My own life story (far from over unless I meet with an accident) will continue to unfold, and the third version of me is unlikely going to be the last. I do hope I'll keep talking to myself and seeing words like this spill out because it's really good to see my thoughts organized (in my own messy way) and yeah. Let's hope this keeps making me a better person. 
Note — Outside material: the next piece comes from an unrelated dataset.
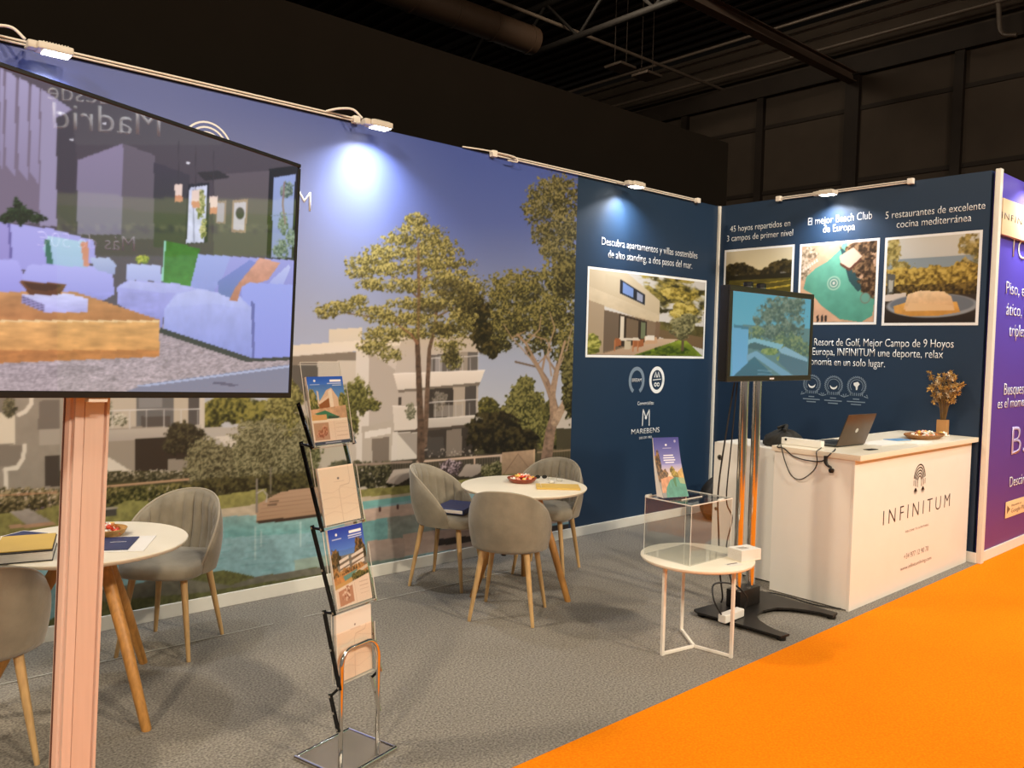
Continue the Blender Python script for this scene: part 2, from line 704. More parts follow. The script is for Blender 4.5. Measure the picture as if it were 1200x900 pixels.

Saturday, December 28, 2013

Pre-resolutions.

Next year I want to: 

Get fit 
Inspire people (myself included) 
Speak well (with proper goody English)
Do something good for the needy 
Read a body language book 
Read many law books 
Be a better person, generally. Cut out the occasional vulgarity and bring back my old adolescent innocence in (not) judging people.  
Get smooth and tactful; like really smooth ~(-.- ~) 

Alpha

Welcome, to the new initiative. 

I figured I would want to, and I must, start on a literal blank page to organize thoughts that are fluttering around like butterflies on weed. I figured it's an apt timing, too, considering I'm nearing the end of an extremely eventful year of many many new experiences. Writing with true and complete honesty- to yourself rather than others- might be really helpful to the ones like me who struggles to read his own mind. There must be something pretty beautiful (as there always is) in the honest writing that people like Shiyin have so religiously adhered to, and I know this will really help to sort myself out more than anything. 

This blog will still be kept open until the foreseeable future, so that whosoever chances upon this blog might chance upon a certain bit written to them- a little bit of the truest words and treasures unearthed from my own cluttered mind. Don't worry, it's not going to be a Lamentations-esque barrage of complains about people who broke my heart or offended me- on the contrary I shall try to pick at the little bits of me that cause me to hesitate before I attack somebody. This is an attempted rescue of Michelangelo's angel in marble (quote below) and a rescue of my own soul. I hope I find someone beneath that's still worth saving. 


"I saw the angel in the marble and carved until I set him free" 


Must add: Michelangelo is pretty amazing.